Summertime (2016)
Double language coming of age piece.
2 October 2017
Warning: Spoilers
Gabriele Muccino's film is disturbingly uneven. It opens with a downwards shot of Roman teenager Brando Pacitto (chiefly notable for playing Jesus on TV) stretched out on the grass, possibly deliberately invoking BOYHOOD, and his English language narration injects our old friend alienation. "Days with my friends were all the same."

He completes his finals but is involved in a traffic accent which leaves him battered but the recipient of a compensation check and his pot smoking vulcanologist chum Guglielmo Poggi urges him to take a holiday in the 'States.

Somehow he finds Matilda Lutz, the girl nobody likes at their school coming along too. They call her "the Nun" because she won't drink, have sex or do dope with them. So far so so.

The pair arrive in San Francisco where accommodation has been set up in a flat occupied by gay couple Taylor Frey and Joseph Haro.
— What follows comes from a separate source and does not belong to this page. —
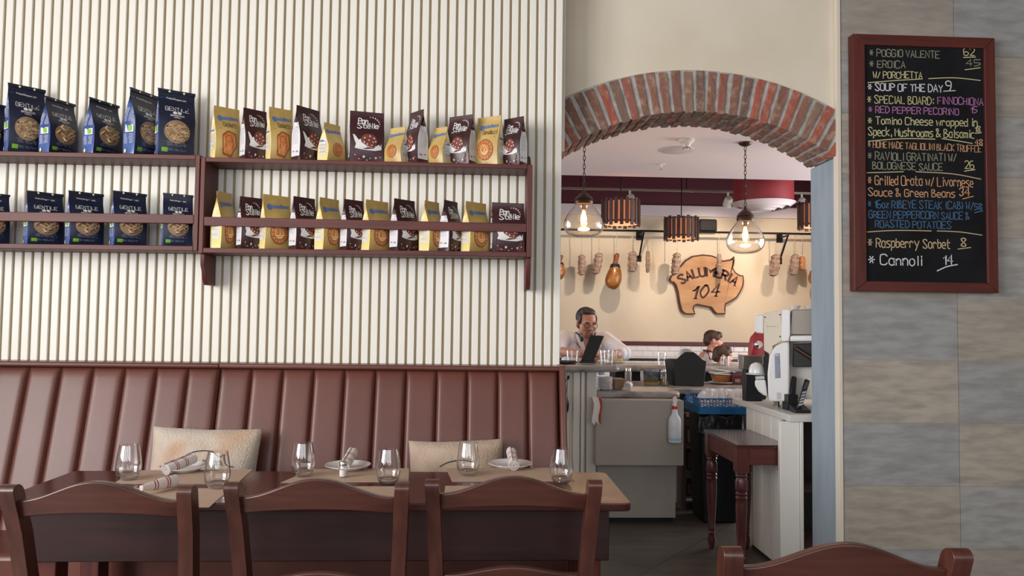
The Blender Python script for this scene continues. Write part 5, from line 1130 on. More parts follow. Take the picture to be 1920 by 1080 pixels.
# laptop seen from behind, hinge towards the right, screen leaning
LPY = 5.02
q_ = [at(1089, 681.2, LPY), at(1113.5, 681.2, LPY), at(1133, 634, LPY + .05), at(1107, 632, LPY + .05)]
lt = thing('laptop', 'black laptop standing open on the bar in front of the man', 'laptop', (q_[0].x + .04, LPY, ZB))
zoff = ZB + .012 - q_[0].z
mb = MB(); nrm = (q_[1] - q_[0]).cross(q_[3] - q_[0]).normalized(); off = Vector((0, 0, zoff))
Q = [v + off for v in q_]; mb.add([tuple(v) for v in Q] + [tuple(v - nrm * .007) for v in Q], [(0, 1, 2, 3), (7, 6, 5, 4), (0, 1, 5, 4), (1, 2, 6, 5), (2, 3, 7, 6), (3, 0, 4, 7)]); mb.build('screen_lid', M['black'], lt, True, bevel=.003)
mb = MB(); x0, x1 = q_[0].x, q_[1].x; mb.add([(x0 - .01, LPY - .003, ZB), (x1 + .01, LPY - .003, ZB), (x1 + .06, LPY + .22, ZB), (x0 + .04, LPY + .22, ZB), (x0 - .01, LPY - .003, ZB + .011), (x1 + .01, LPY - .003, ZB + .011), (x1 + .06, LPY + .22, ZB + .011), (x0 + .04, LPY + .22, ZB + .011)], [(0, 3, 2, 1), (4, 5, 6, 7), (0, 1, 5, 4), (1, 2, 6, 5), (2, 3, 7, 6), (3, 0, 4, 7)]); mb.build('keyboard_base', M['black'], lt, True, bevel=.003)
x = on_bar(1160, 4.95); sc2 = thing('saucer', 'small white saucer with a piece of cheese at the rounded end of the bar', 'plate', (x - .01, 4.95, ZB))
mb = MB(); mb.lathe([(.0005, 0), (.03, 0), (.055, .012), (.054, .014), (.03, .003), (.0005, .003)], n=28, cap=False); mb.build('dish', M['china'], sc2)
mb = MB(); mb.prism([(-.04, -.02), (.03, -.03), (.04, .01), (-.02, .03)], .0145, .034, ax='z'); mb.build('cheese', M['lemon'], sc2, bevel=.006)

# ------------------------------------------------------------------ near work counter and the white fridge box
NY = 4.86; zn1 = at(1200, 734.5, NY).z; zn0 = at(1200, 748.5, NY).z; nx0 = bp(1119.5, 740, NY); nx1 = bp(1281, 740, NY)
wc = thing('work_counter', 'grey marble worktop with a rounded end above the white fridge', 'counter', (nx0, NY, 0))
P = [(nx0, NY), (nx1 - .09, NY)] + [(nx1 - .09 + .09 * math.sin(t), NY + .09 - .09 * math.cos(t)) for t in (.4, .8, 1.2, 1.57)] + [(nx1, NY + .38), (nx0, NY + .38)]
mb = MB(); mb.prism(P, zn0, zn1, ax='z'); mb.build('marble_top', M['marble'], wc, True, bevel=.016)
mb = MB(); mb.box(nx0 + .02, nx1 - .06, NY + .12, NY + .36, 0, zn0 - .001); mb.build('cabinet', M['dark'], wc, True)
fx0, fx1 = bp(1117.5, 800, 4.66), bp(1282, 800, 4.66); fz1 = at(1200, 750.5, 4.66).z; fz0 = at(1200, 873, 4.66).z
fr = thing('fridge_box', 'white undercounter fridge with a wide upper door and a narrower base', 'fridge', ((fx0 + fx1) / 2, 4.8, 0))
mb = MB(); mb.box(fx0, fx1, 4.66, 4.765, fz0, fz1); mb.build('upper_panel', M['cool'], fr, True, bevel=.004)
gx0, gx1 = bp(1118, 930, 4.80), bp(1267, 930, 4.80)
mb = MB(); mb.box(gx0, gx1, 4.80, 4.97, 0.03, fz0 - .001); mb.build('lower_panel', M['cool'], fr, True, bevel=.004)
mb = MB(); mb.box(gx0 + .01, gx1 - .01, 4.83, 4.97, 0, .0295); mb.build('plinth', M['dark'], fr, True)
mb = MB(); mb.box(gx1 + .003, gx1 + .018, 4.84, 4.97, .12, fz0 - .03); mb.build('side_strip', M['cool'], fr, True, bevel=.002)
# towel over the fridge corner
tx = fx0 - .002; tw_ = thing('hanging_towel', 'white towel with an orange edge hanging over the corner of the fridge', 'towel', (tx, 4.66, fz1))
def cloth(mb, x0, x1, y0, zt, zb, m=0):
    n = 10; A = []
    for j in range(13):
        t = j / 12; z = zt + (zb - zt) * t; A.append([(x0 + (x1 - x0) * i / n + .004 * math.sin(6 * t), y0 - .006 - .006 * abs(math.sin(i * 1.1 + 2 * t)), z - .01 * math.sin(i * .9)) for i in range(n + 1)])
    top = [(p[0], p[1] + .1, zt + .006) for p in A[0]]; mid = [(p[0], p[1] + .03, zt + .008) for p in A[0]]
    mb.loft([top, mid] + A, closed=False, cap=False)
zt2 = at(1120, 794, 4.65).z
mb = MB(); cloth(mb, bp(1112, 760, 4.65), bp(1125, 760, 4.65), 4.655, fz1 + .004, zt2); o = mb.build('towel_cloth', M['towel'], tw_, True, smooth=80); md = o.modifiers.new('thick', 'SOLIDIFY'); md.thickness = .008
mb = MB(); cloth(mb, bp(1124, 760, 4.65), bp(1127, 760, 4.65), 4.649, fz1 + .006, zt2 + .01); o = mb.build('orange_edge', mat('orange_hem', rgb(196, 86, 60), .9), tw_, True, smooth=80); md = o.modifiers.new('thick', 'SOLIDIFY'); md.thickness = .004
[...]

She thinks of them as degenerates. Well we know where this is going. Sure enough it becomes a plea for understanding and tolerance. This might be new and needful to some audiences but hardly for people who will turn out for a Muccino film with sub-titles.

However something exceptional does happen. Going around together in San Francisco, to which the boys arrived in the same way our travelers did, from a conservative background, we get Frey's back story which is presented as being sensational. The newcomers lose their restraint.

The boys' dog sleeping in his bed drives Pacitto into sharing with Lutz'. She finds herself getting about (somewhat nervously) in an itsy bitsy bikini and they hit the gay clubs together. The film becomes one of Muccino's lyrical hymns to the group. The stop over stretches and they all go off on a trip to Cuba together (this one is into international flights) which convinces us that they are sharing an experience that they all will cherish all their lives.

This section is totally winning and it's a pity that the film can't do anything with the impetus it produces. Having the piece narrated by Pacitto, it's least interesting character, doesn't help either. Matilda Lutz' transformation is truly awesome and we can only hope she gets to do that in a few more movies while Haro and particularly Frey, along with the travel footage, come across appealingly.

It seems that this one is already in there with BIX and JIMMY P. as failed European attempts to crash the English language market. At least they are all better than Rossellini's Ingrid Bergman films. I guess that's some kind of progress.